Nel confrontare quel Sud con quello di oggi, scriveva Leogrande: “In un Sud mutato rimangono – ancora oggi – l’estrema fatica di intervenire sulle cose, sulla materia dei rapporti umani, per trasformarli, e l’estrema fatica di raccontare le linee di frattura, la complessità delle tensioni sociali, che spesso mutano (come rilevava Scotellaro) da paese a paese all’interno della stessa provincia, la cultura e la politica, i comportamenti elettorali, le alleanze elettorali, gli immobilismi vecchi e nuovi, il ruolo dei luigini.

Rispetto a sessant’anni fa, proprio perché il Sud, più che il resto d’Italia, ha vissuto una fase di crescita e decrescita infelice, di accesso alla società dei consumi e poi di ripiegamento nell’assenza strutturale del lavoro (e sovente di una cultura del lavoro, soprattutto dopo il fallimento dei grandi poli industriali), serpeggia un rancore maggiore, a volte difficile da afferrare.
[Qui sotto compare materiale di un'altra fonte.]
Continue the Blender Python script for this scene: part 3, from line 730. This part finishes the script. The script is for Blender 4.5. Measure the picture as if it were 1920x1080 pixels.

Una collera, mista ad apatia, su cui è complicato edificare qualsiasi cosa”.

Scotellaro era convinto dell’importanza di creare nuove alleanze sociali. Era animato da un ottimismo che mi piacerebbe leggere più spesso sui volti dei miei conterranei, al posto delle solite frasi: Qui non c’è niente, non cambierà mai niente. Bisogna andare via. Quanto diverse, questa parole da quelle del Sindaco-Poeta: “Mi sostiene ancora una profonda fiducia d’un lavoro serio, animato dalla ribellione al conformismo del tempo”

La lirica è tratta da “la poesia di Rocco Scotellaro”, Basilicata Editrice, 1974, Roma-Matera. Il brano di Tranfaglia è tratto dall’introduzione al saggio “L’uva puttanella – i contadini del Sud”, di Rocco Scotellaro, edito da Laterza, Roma-Bari.